If you’ve been awake and paying attention in Britain over the last few months, you will have heard of the ‘strivers’ and ‘skivers’. These are apparently the two kinds of people in the country. Those that ‘work and want to get on in life’ and those that want to lie in bed in the morning and scrounge off everyone else.
The Conservatives have placed ads like this one:
And then the opposition have replied in kind with this sort of thing:
While the playground barking continues about who is actually on the side of the strivers, who are obviously the goodies in this equation, nobody appears to be actually questioning the premise of the argument. Who are these skivers who don’t work?

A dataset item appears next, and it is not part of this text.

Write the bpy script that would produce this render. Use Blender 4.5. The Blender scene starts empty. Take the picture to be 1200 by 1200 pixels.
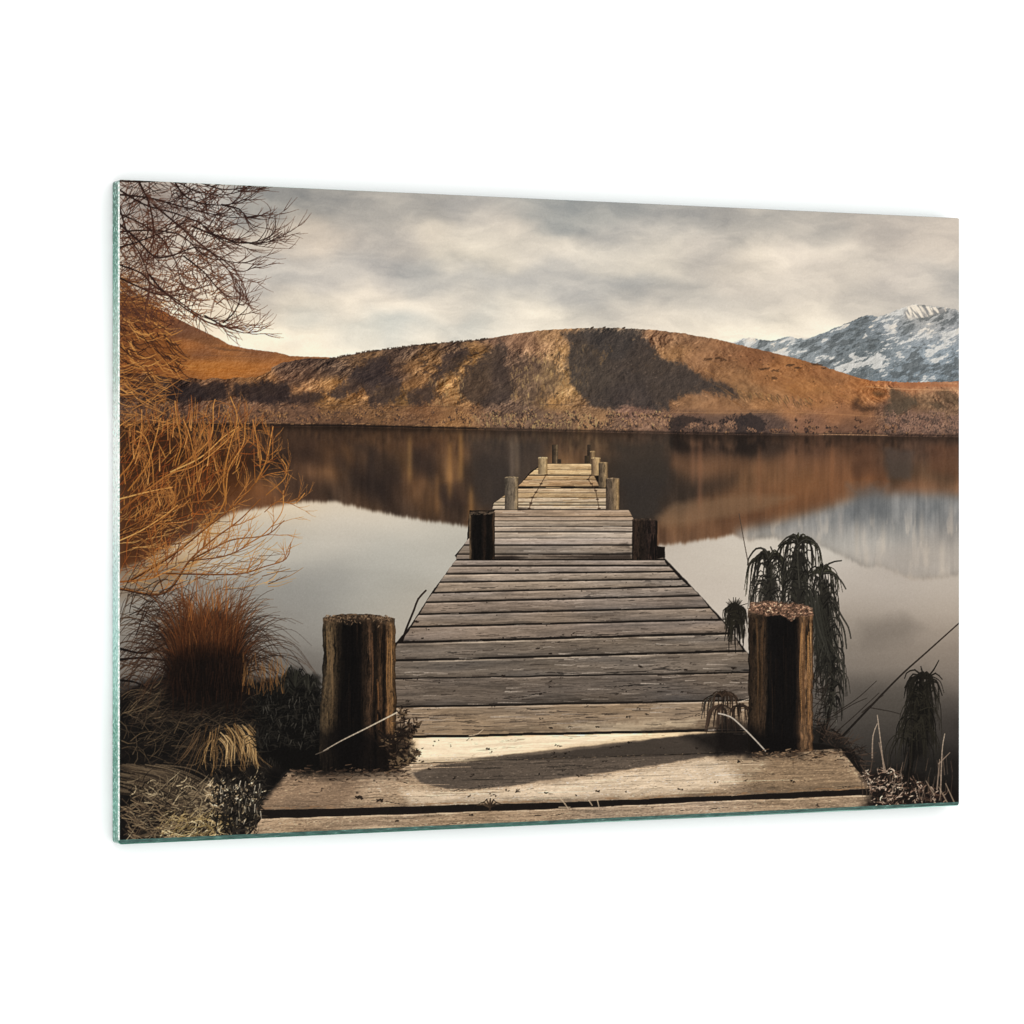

The New Economics Foundation has launched a new series of ‘mythbusters‘, looking at some of the popular myths around economics and politics. This week’s is on strivers and skivers and includes this graph. It’s a breakdown of who gets benefits. See if you can spot the skivers that are apparently bankrupting the country.
The fact is, the majority of the benefits budget goes to the elderly. Of the rest, the largest share goes to those who are actually working, and to support low income families. A very small 2.6% goes to those who are fit to work but aren’t. Of that 2.6% on jobseekers’ allowance, just 10% have been claiming for over a year.
So if you catch your MP playing the strivers vs skivers game, send them this graph.
The skivers are the same people as they have always been. Lord Marchmain and his ilk who ride to hounds four times a week. Where do they get the money from to keep all those horses and things?
Let me show you exactly how my MP Mark Harper, the disability spokesman responded
http://www.p-ced.com/1/node/78
There is an even deeper issue to think about which is what is meaningful work anyway? Much real and necessary work is done unpaid, such as raising children, caring for people, cooking dinners, cleaning the house, donating blood, local councillors and so on and if this work was not done, no one would be able to be employed because they would be starving dirty distressed neglected and not be able to get out of the front door because of the stinking rat infested piles of rubbish blocking the hall. It is all about exploitation this system. Our only value is our ability and willingness to be exploited by others for their benefit. It has nothing to do with how we actually live our lives.
Yes, just so.
Reblogged this on Understanding Alice and commented:
Such an important article in a culture of lets blame everyone else so we can get away with tax cuts for the rich…
I’m so glad people are challenging these lies and misrepresentations. It’s astonishing that in a time when we’ve given out more in “welfare” payments to Bankers In Need that anyone can advance an argument that the welfare state for citizens is un-affordable.
This distraction and scapegoating looks to me like part of an economic soft war being waged against us. And when you look at how rapidly the richest and most powerful are accumulating wealth, and the increase in poverty and the degredation of services we’re all experiencing, it seems we’re losing this war so far.
If it’s not too cheeky, here’s a link to a piece I wrote about this a little while ago. I’ll link back to this piece too.
http://economicwardiaries.wordpress.com/2013/02/14/the-political-social-and-cultural-battlefields-of-the-0-1/
Some good points there about transfer of wealth. What I find most odd is that the opposition have responded to the government’s divide and conquer politics with more of the same. If I were the Labour party, I’d be sticking this graph on billboards and saying the Tories are talking out of their backsides.
Jeremy, The opposition seems to be lining up under the banner of predistrbution which of course is nothing too new. http://www.p-ced.com/1/node/76
I used to be dumbfounded by the lack of alternatives to these tactics, or to the increasing pace of wealth distribution from everyone else to the already very richest. But when you consider all 3 main parties are funded by the same people and corps, lobbied by the same interest groups, have shares in the same companies, and that we have no power of recall and no contract is made between the politician and the public who vote for him or her, it really isn’t so surprising.
This is from the Labour manifesto of 1945. It’s so apt today, which really makes me question how much democratic power we really have:
”In the years that followed [the First World War], the “hard-faced men” and their political friends kept control of the Government. They controlled the banks, the mines, the big industries, largely the press and the cinema. They controlled the means by which the people got their living. They controlled the ways by which most of the people learned about the world outside. This happened in all the big industrialised countries.
Great economic blizzards swept the world in those years. The great inter-war slumps were not acts of God or of blind forces. They were the sure and certain result of the concentration of too much economic power in the hands of too few men. These men had only learned how to act in the interest of their own bureaucratically-run private monopolies which may be likened to totalitarian oligarchies within our democratic State. They had and they felt no responsibility to the nation.”
Ever get the feeling you’ve been cheated?